Astronomers revealed such a place Thursday: a strange new world in the Constellation Centaurus that has not one, not two, but three suns. What’s more, a year there lasts half a millennium from Earth’s perspective.

Discoverer and lead author Kevin Wagner said he’s thrilled “to have seen such a beautiful part of nature that nobody else has seen.”

As amazing as three sunsets and sunrises are, “I think nature will have some other surprises in store for us as we continue exploring,” Wagner, a doctoral student at the University of Arizona at Tucson, said via email.

Triple-star systems with detected planets are rare enough; this is believed to be just the fifth such discovery. But the giant gassy world in this one — formally known as Planet HD 131399Ab — has the biggest known orbit in a multi-star system.

Its orbit is double Pluto’s — or roughly 550 Earth years. That’s how long it takes to orbit its system’s brightest star, a super-size sun. The two smaller stars orbit one another and, as a pair, orbit with their big stellar brother.

Planet HD 131399Ab has four times the mass of our own Jupiter. With such a wide orbit and companion stars, scientists would expect a planet like this to be kicked out in a tug of stellar war. Yet that’s not the case.

During part of the planet’s orbit, all three stars are visible on the same day, offering triple sunrises and sunsets and allowing for day and night. For about one-fourth of its year — around 100 to 140 Earth years — there’s continuous daylight.
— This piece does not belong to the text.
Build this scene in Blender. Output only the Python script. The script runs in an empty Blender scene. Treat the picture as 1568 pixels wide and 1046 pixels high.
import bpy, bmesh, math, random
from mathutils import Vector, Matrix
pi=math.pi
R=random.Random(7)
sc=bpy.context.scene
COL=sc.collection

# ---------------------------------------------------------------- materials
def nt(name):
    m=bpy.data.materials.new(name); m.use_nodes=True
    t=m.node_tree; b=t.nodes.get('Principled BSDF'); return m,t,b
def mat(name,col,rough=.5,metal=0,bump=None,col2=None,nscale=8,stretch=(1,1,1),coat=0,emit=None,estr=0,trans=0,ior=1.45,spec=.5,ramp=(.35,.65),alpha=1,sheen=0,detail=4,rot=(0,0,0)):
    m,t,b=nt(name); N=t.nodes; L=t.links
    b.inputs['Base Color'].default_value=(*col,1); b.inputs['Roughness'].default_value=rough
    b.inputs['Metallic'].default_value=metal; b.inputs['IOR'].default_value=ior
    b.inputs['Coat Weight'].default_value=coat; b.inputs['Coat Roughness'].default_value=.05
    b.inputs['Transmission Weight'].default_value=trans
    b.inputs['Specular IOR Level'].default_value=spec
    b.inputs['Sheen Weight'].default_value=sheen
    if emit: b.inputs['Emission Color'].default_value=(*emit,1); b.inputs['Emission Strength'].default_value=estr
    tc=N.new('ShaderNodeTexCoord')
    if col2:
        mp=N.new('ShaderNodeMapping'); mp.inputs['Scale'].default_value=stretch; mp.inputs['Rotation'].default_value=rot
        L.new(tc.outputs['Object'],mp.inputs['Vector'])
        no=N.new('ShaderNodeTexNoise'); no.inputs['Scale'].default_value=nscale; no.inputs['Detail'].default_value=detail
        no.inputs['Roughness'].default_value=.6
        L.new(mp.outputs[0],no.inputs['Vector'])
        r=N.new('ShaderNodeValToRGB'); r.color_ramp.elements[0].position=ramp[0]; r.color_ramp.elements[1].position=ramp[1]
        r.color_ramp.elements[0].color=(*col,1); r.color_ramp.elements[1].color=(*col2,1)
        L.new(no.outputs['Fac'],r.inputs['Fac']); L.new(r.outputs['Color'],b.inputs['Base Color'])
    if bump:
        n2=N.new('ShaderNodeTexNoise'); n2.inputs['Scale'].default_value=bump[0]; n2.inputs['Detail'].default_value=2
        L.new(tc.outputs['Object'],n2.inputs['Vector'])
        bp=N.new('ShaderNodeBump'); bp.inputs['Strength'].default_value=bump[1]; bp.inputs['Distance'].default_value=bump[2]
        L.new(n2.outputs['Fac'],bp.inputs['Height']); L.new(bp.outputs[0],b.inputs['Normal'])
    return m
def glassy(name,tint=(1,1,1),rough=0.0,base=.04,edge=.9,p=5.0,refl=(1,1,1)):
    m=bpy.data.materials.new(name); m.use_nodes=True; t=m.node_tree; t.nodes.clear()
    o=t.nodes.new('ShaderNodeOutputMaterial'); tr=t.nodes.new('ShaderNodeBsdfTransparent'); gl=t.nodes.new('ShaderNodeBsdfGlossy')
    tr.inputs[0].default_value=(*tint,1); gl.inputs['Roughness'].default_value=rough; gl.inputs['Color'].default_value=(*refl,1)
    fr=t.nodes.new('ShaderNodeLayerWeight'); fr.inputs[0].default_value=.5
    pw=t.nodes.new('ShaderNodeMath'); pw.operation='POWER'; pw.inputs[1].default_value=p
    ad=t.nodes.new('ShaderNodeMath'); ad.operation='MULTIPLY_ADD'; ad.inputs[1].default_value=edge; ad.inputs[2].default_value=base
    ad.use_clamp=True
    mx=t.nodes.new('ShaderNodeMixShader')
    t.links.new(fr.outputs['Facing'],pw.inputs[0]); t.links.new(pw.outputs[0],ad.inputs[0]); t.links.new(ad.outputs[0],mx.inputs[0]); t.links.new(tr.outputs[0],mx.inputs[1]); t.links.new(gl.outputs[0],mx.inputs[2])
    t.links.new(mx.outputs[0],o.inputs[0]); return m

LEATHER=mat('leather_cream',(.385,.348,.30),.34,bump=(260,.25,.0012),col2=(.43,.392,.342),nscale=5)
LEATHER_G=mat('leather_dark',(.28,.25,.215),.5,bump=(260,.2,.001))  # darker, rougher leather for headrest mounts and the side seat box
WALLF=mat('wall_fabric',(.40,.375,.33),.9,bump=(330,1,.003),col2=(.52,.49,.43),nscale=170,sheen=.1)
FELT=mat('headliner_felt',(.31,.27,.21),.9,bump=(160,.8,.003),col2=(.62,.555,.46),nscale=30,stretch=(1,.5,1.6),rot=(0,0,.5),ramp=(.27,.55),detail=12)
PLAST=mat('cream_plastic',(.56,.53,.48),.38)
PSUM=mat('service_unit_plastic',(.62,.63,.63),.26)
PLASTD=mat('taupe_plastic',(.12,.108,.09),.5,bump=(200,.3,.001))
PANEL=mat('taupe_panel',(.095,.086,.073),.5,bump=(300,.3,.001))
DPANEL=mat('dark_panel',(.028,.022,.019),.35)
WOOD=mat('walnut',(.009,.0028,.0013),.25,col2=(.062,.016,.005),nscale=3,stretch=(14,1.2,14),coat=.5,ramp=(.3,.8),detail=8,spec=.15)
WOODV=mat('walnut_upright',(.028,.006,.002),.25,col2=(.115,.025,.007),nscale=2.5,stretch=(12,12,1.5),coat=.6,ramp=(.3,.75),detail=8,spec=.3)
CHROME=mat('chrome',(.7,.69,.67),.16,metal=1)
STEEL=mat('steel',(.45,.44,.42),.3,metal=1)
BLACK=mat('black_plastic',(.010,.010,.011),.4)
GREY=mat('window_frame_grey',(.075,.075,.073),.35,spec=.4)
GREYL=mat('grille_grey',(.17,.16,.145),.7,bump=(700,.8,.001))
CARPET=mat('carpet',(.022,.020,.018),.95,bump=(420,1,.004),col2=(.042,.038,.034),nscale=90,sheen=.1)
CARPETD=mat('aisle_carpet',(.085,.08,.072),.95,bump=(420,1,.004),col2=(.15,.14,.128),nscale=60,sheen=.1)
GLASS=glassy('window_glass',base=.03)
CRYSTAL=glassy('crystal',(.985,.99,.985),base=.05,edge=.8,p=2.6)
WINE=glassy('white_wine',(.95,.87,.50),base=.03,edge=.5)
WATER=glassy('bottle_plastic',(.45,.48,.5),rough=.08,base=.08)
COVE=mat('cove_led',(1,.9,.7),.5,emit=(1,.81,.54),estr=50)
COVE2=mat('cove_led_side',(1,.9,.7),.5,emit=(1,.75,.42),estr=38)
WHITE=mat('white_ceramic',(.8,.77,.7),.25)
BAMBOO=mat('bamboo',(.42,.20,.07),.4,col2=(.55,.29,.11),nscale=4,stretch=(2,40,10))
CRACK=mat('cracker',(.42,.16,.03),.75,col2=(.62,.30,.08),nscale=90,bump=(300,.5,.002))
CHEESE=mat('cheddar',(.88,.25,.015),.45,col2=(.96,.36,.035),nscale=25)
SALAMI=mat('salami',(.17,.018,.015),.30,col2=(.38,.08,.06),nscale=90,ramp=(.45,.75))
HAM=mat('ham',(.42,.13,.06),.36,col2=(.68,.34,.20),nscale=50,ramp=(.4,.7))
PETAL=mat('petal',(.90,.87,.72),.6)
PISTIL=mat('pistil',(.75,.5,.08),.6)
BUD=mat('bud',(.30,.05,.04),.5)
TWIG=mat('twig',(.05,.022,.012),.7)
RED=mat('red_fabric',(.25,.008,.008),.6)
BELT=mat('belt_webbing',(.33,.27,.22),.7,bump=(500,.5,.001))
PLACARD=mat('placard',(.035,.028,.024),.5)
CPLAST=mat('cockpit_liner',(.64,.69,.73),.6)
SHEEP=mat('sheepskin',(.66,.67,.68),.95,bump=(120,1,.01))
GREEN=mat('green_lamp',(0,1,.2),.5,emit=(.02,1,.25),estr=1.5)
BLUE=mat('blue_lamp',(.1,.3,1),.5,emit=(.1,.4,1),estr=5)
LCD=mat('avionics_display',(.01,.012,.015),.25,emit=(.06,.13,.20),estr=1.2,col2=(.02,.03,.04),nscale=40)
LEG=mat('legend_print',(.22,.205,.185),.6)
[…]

That’s because as the big sun is rising, the two smaller ones are setting.

“With three suns, the planet will see different weird combinations of sunrises and sunsets,” said co-author Daniel Apai, a University of Arizona astronomer.

He added: “This is a system for which I would not want to design a calendar.”

The astronomers used the European Southern Observatory’s Very Large Telescope in Chile to spot the planet 320 light-years away. It is one of the few exoplanets — planets outside our own solar system — to be directly imaged. Most exoplanets are identified by periodic dips in starlight as the planets pass between us and their stars.

The team reported the discovery Thursday in the journal Science.

As for the planet’s alphabet-soup label, “I wish we had a better name,” Wagner noted. There is an official protocol for naming planets and their surface features. The International Astronomical Union, in fact, has a relatively new group to handle public naming campaigns.

“Informally, we called in “The Planet,” Apai said in an email. “But with more possible planet candidates in sight, we will have to change this soon.”